EXERCISE BRIEF>
What is to be printed is the span of lines starting at the one containing "Build this scene" and ending at the one containing "PI = math.pi", reproduced exactly with pictures left out.
****************
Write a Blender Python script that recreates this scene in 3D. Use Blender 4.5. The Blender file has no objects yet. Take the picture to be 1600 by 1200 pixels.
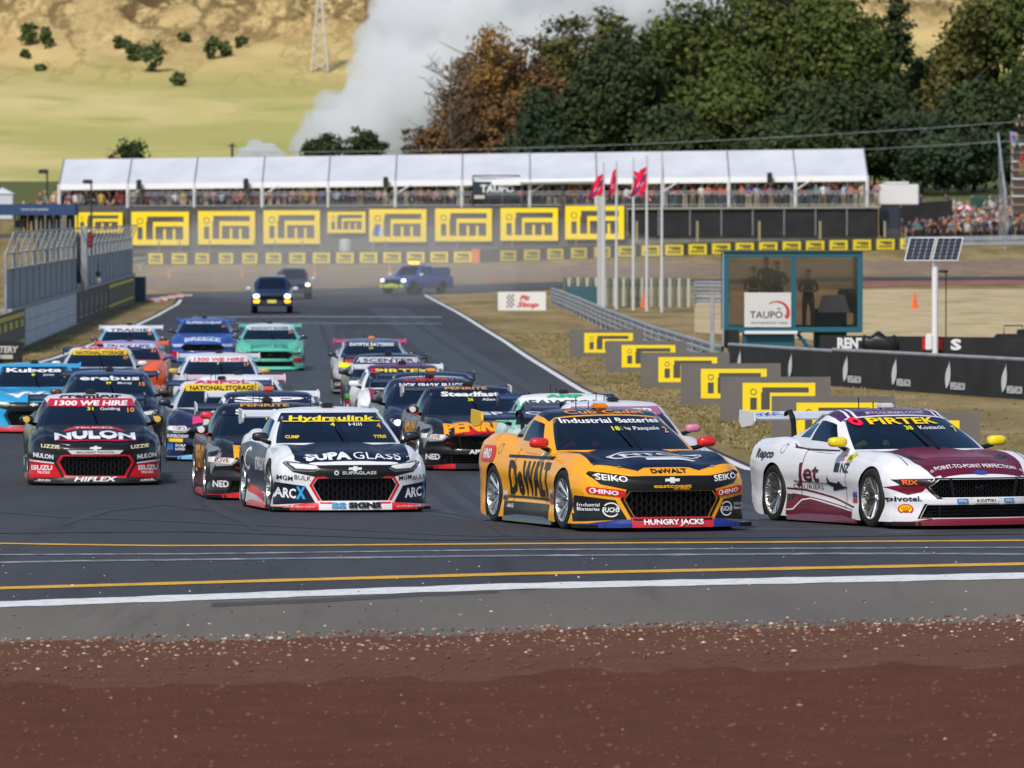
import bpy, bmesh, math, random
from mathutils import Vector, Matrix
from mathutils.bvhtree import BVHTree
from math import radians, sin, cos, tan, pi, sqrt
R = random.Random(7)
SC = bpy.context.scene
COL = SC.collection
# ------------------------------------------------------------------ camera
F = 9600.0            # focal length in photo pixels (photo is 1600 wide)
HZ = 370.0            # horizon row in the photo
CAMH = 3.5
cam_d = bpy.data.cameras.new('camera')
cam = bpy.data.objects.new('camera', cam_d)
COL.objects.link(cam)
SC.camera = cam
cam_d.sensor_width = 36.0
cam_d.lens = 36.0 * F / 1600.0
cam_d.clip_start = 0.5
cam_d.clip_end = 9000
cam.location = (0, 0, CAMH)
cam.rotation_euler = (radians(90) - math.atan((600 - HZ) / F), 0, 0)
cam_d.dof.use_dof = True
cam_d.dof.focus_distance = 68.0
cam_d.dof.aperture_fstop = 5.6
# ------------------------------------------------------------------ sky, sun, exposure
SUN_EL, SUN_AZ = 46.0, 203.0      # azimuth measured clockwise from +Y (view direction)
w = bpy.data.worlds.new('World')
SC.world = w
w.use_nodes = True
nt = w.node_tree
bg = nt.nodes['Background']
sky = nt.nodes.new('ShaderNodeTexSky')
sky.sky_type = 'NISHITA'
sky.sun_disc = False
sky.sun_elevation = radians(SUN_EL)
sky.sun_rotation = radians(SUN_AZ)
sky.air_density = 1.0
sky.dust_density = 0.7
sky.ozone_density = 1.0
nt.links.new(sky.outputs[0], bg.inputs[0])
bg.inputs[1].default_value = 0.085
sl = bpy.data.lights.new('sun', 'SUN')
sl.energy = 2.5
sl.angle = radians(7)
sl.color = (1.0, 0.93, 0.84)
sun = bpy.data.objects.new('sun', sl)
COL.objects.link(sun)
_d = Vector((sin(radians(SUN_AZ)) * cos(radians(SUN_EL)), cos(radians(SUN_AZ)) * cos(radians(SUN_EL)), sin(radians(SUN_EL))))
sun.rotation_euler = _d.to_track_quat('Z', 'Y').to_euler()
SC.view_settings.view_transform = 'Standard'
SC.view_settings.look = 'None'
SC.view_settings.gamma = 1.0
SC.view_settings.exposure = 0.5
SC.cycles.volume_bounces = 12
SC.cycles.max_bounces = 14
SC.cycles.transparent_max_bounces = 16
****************
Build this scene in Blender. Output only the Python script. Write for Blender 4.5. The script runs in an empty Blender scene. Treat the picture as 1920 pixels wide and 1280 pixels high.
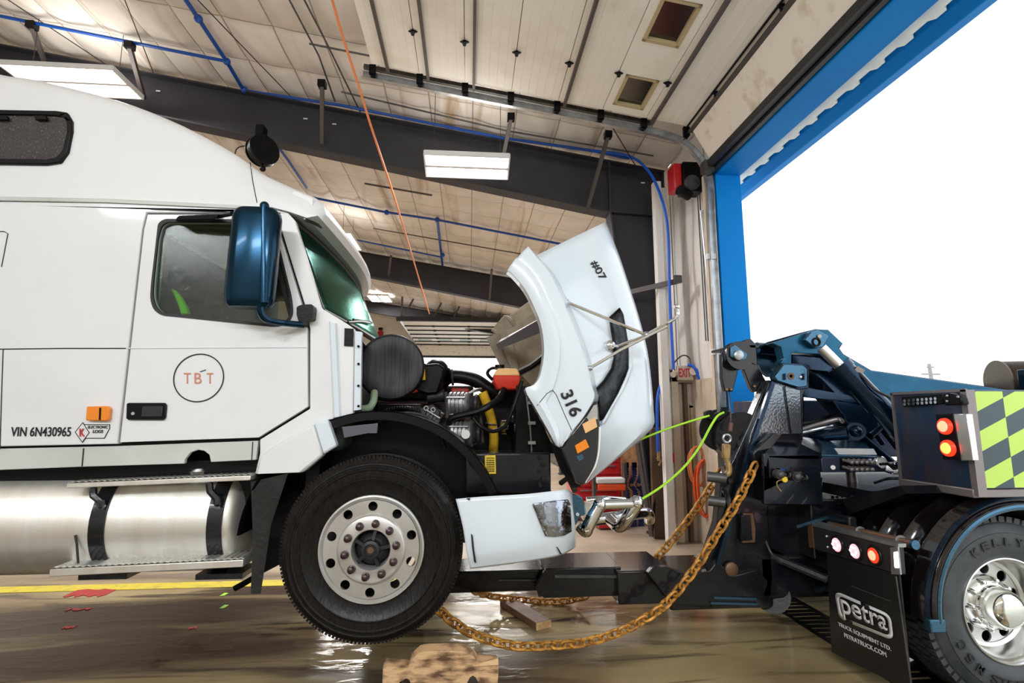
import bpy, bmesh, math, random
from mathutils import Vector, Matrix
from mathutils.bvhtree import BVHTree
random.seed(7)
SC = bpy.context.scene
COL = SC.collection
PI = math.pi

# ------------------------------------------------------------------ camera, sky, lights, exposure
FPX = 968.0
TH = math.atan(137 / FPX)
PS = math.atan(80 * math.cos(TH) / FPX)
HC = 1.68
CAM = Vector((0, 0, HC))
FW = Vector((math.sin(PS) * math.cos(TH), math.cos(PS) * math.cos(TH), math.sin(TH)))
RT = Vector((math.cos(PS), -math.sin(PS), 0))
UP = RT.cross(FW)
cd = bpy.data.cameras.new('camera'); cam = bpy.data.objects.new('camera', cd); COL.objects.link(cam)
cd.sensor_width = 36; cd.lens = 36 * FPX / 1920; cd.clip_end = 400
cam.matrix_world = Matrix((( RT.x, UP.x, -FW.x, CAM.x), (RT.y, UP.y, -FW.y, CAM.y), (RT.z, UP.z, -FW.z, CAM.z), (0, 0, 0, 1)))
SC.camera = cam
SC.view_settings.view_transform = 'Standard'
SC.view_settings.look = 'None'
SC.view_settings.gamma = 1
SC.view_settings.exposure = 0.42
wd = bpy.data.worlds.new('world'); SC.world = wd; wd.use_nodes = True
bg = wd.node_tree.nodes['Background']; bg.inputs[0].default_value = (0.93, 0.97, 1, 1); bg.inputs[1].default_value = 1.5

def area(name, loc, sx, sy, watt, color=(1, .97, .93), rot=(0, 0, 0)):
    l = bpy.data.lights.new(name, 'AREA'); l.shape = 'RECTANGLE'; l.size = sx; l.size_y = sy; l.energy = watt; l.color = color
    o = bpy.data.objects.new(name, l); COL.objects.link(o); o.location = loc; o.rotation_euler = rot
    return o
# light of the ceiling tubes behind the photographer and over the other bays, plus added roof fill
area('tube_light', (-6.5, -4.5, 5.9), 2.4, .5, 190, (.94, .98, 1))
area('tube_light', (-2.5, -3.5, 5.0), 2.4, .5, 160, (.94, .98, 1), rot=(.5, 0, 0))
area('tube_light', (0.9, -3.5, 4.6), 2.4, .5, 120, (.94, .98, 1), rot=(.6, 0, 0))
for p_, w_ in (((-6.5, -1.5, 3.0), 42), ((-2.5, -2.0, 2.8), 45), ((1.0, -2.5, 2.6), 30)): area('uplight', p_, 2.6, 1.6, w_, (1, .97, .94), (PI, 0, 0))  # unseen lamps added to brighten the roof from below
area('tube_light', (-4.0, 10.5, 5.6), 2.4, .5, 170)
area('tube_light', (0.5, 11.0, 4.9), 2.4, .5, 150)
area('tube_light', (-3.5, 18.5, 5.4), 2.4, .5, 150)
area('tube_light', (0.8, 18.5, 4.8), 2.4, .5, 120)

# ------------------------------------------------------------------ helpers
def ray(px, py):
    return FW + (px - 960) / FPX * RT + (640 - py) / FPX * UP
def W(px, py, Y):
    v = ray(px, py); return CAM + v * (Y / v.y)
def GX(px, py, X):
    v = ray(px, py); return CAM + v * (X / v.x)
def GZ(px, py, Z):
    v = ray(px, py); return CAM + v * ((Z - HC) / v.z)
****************
SOLUTION TO THIS EXERCISE>
Build this scene in Blender. Output only the Python script. Write for Blender 4.5. The script runs in an empty Blender scene. Treat the picture as 1920 pixels wide and 1280 pixels high.
import bpy, bmesh, math, random
from mathutils import Vector, Matrix
from mathutils.bvhtree import BVHTree
random.seed(7)
SC = bpy.context.scene
COL = SC.collection
PI = math.pi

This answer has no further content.